3.3 Il familiare del socio

Ricordiamo, infine, che al di là dell’ampliamento della platea dei soggetti interessati alla comunicazione, il dato normativo appare chiaro nell’indicare che il presupposto impositivo dell’art. 67 lettera h ter riguarda solamente i soci e i familiari dell’imprenditore individuale e non anche i familiari dei soci.

Si potrebbe quindi individuare i coniugi dei soci quali fruitori dei beni sociali;anche in questo caso si devono tuttavia valutare attentamente le conseguenze in termini di redditometro.

 

Vie di uscita: soluzioni a confronto

Soluzione

Fiscalità

Assegnazione dei beni ai soci

Realizzativa

Trasformazione in società semplice

Realizzativa

Trasferimento della sede dell’amministrazione all’estero

Neutra

disposizione delle partecipazioni in trust

Neutra relativamente ai beni ma l’atto dispositivo in trust sconta l’imposta di donazione

Trasformazione di società in trust

Realizzativa

 

5 aprile 2012

Ennio Vial

 

NOTE

1 Si fa riferimento agli Stati inclusi nella lista di cui al decreto emanato ai sensi dell’articolo 168-bis, comma 1, coi quali l’Italia abbia stipulato un accordo sulla reciproca assistenza in materia di riscossione dei crediti tributari comparabile a quella assicurata dalla direttiva 2010/24/UE del Consiglio, del 16 marzo 2010, in alternativa a quanto stabilito al comma 1.

2 Si precisa come i beneficiari del trust possano essere beneficiari del reddito e/o beneficiari del fondo in trust; uno stesso soggetto può appartenere ad entrambe le categorie.

I beneficiari del reddito sono quei soggetti a cui viene attribuito il reddito generato nel corso della vita del trust.
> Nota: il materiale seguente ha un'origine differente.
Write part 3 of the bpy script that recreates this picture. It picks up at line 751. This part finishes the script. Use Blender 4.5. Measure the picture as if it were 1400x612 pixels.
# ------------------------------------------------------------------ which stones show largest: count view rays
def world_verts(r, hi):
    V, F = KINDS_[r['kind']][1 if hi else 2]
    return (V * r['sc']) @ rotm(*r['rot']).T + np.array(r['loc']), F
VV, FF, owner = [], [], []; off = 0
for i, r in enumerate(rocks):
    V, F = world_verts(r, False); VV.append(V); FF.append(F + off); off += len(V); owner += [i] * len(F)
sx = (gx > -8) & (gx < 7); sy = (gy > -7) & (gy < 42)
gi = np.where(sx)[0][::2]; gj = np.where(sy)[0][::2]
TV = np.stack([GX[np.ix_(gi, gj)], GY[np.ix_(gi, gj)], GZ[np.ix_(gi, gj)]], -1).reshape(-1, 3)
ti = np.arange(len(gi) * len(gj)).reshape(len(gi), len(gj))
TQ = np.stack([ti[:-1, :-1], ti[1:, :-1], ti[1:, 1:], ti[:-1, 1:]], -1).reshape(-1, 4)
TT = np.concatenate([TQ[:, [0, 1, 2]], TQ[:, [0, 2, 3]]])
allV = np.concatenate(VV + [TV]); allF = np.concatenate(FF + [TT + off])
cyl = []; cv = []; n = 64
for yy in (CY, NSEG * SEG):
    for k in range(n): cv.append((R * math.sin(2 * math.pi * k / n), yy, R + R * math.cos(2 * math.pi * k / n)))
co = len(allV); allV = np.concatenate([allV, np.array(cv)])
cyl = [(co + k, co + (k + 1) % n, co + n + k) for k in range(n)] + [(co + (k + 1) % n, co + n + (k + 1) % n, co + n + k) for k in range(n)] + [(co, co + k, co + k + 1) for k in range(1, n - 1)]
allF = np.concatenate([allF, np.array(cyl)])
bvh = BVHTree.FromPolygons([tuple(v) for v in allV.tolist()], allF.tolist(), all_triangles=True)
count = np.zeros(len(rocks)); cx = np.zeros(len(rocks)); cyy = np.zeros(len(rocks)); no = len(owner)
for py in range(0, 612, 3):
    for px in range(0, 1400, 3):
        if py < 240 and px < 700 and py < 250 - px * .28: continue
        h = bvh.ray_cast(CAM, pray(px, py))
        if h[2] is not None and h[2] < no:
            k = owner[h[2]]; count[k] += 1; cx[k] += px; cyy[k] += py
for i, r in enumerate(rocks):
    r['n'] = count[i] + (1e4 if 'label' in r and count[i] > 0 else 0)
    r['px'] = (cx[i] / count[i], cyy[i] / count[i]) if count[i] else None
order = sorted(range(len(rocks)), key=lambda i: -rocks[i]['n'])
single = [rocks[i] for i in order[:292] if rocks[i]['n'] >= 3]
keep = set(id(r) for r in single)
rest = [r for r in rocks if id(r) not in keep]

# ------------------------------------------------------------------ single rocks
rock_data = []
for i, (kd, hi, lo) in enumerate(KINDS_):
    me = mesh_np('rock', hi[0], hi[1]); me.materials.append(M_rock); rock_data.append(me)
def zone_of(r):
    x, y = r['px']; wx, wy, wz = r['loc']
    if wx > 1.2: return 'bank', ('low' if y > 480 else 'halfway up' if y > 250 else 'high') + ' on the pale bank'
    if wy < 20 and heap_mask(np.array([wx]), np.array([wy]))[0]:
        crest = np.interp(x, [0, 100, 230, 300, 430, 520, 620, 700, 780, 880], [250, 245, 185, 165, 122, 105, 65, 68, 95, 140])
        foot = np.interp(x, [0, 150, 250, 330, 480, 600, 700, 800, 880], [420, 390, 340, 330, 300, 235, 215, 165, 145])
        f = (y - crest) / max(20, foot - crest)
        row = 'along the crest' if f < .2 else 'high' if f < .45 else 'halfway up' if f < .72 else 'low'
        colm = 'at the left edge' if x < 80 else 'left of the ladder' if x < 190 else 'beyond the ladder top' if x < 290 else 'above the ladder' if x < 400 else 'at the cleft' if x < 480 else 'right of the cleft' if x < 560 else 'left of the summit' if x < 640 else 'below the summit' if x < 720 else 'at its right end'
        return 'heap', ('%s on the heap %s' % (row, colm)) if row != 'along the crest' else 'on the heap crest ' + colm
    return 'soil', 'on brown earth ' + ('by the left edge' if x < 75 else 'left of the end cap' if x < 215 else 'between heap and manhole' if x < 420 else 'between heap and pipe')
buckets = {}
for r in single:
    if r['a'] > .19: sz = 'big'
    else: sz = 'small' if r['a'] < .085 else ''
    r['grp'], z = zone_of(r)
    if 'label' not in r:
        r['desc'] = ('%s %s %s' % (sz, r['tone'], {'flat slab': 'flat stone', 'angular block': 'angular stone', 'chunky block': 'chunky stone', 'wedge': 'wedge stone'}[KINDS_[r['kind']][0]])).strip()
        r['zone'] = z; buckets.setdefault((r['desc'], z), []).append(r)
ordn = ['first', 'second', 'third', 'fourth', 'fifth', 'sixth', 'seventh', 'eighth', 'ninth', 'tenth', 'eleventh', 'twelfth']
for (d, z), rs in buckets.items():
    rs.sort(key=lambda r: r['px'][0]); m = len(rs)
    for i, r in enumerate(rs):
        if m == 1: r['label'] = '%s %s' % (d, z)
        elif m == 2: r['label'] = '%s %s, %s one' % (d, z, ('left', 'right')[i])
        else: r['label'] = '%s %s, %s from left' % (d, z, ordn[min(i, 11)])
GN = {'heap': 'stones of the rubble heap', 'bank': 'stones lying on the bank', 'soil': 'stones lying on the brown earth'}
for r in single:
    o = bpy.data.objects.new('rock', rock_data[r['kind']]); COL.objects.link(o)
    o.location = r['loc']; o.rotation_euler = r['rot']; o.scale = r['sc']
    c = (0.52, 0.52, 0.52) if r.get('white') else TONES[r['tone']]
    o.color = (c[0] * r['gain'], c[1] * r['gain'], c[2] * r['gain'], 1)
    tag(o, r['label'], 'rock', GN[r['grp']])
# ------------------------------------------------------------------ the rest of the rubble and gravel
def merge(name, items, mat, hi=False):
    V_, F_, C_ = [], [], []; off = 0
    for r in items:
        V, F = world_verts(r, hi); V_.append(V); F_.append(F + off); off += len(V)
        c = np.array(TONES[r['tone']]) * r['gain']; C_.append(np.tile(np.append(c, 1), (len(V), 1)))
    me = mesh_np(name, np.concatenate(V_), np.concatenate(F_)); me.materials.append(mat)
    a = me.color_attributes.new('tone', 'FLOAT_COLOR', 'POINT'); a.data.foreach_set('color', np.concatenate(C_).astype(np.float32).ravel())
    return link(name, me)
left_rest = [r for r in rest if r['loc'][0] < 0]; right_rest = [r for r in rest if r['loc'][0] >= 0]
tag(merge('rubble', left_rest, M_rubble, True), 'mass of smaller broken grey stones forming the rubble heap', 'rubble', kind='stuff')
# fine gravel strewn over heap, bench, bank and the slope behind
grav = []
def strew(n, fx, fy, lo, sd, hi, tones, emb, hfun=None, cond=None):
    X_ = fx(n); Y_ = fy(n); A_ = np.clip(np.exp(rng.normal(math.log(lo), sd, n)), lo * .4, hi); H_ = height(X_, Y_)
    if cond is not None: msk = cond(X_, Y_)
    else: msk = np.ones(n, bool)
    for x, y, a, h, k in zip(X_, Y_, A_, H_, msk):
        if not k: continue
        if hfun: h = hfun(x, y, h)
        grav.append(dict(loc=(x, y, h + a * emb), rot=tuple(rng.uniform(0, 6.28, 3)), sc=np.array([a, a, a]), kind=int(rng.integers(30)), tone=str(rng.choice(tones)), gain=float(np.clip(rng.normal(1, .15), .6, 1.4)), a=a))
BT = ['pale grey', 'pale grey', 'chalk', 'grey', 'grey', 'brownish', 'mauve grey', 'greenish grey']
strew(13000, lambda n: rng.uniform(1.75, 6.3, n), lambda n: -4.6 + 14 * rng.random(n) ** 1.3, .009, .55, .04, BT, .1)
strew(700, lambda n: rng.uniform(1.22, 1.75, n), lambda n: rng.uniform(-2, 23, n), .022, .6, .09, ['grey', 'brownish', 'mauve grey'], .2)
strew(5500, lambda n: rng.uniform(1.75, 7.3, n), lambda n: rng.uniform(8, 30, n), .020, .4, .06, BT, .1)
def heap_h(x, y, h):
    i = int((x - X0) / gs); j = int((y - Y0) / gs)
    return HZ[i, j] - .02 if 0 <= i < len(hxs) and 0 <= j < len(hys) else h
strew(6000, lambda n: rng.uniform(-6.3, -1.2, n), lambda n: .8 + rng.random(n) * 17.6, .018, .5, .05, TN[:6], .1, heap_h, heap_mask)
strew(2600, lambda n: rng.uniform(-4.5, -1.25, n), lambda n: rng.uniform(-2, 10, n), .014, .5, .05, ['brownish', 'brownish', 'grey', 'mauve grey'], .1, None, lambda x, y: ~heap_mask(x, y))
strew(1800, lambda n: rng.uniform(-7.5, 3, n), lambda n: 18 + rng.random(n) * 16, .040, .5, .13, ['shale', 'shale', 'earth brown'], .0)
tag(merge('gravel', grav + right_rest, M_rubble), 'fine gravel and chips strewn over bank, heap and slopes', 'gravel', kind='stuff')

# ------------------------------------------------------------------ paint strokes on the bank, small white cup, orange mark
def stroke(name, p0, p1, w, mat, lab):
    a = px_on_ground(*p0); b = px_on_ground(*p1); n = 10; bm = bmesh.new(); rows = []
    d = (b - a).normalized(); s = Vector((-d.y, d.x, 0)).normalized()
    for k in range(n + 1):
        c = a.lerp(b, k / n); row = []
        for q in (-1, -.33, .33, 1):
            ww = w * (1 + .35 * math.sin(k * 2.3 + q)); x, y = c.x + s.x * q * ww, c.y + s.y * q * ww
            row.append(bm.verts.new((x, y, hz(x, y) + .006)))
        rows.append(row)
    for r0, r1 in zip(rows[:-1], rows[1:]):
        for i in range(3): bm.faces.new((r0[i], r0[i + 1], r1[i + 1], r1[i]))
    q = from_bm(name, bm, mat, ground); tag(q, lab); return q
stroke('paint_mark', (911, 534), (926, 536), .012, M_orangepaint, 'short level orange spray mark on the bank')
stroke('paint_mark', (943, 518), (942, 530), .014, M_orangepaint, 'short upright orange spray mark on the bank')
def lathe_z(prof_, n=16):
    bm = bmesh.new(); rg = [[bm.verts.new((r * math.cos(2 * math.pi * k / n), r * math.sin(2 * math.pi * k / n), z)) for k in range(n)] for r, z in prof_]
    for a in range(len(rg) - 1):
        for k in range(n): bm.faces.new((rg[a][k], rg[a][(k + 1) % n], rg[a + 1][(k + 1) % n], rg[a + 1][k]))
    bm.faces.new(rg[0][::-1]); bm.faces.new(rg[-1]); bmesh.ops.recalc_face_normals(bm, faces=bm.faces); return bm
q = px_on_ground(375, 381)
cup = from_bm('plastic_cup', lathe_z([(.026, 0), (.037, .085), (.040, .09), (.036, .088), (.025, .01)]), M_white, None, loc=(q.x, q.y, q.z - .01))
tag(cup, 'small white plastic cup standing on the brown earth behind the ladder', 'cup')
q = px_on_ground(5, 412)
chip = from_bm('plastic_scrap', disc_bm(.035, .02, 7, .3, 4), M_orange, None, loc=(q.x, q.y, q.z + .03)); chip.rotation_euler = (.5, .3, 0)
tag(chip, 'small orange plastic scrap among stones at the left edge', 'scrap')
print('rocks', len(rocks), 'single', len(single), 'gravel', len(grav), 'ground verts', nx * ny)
I beneficiari finali del trust, invece, sono i soggetti ai quali viene attribuito il fondo in trust al termine della vita del trust.

3 Anche in assenza di una esplicita previsione normativa si ritiene ammissibile la trasformazione eterogenea di o in società di persone degli enti indicati.

4 Studio n. 32-2010/I “La trasformazione degli enti no profit”, di Antonio Ruotolo, approvato dalla Commissione Studi di Impresa il 15 aprile 2010.

5 E’ banale segnalare come un socio di una snc potrebbe far fallire tutti gli altri pur disponendo di una quota esigua.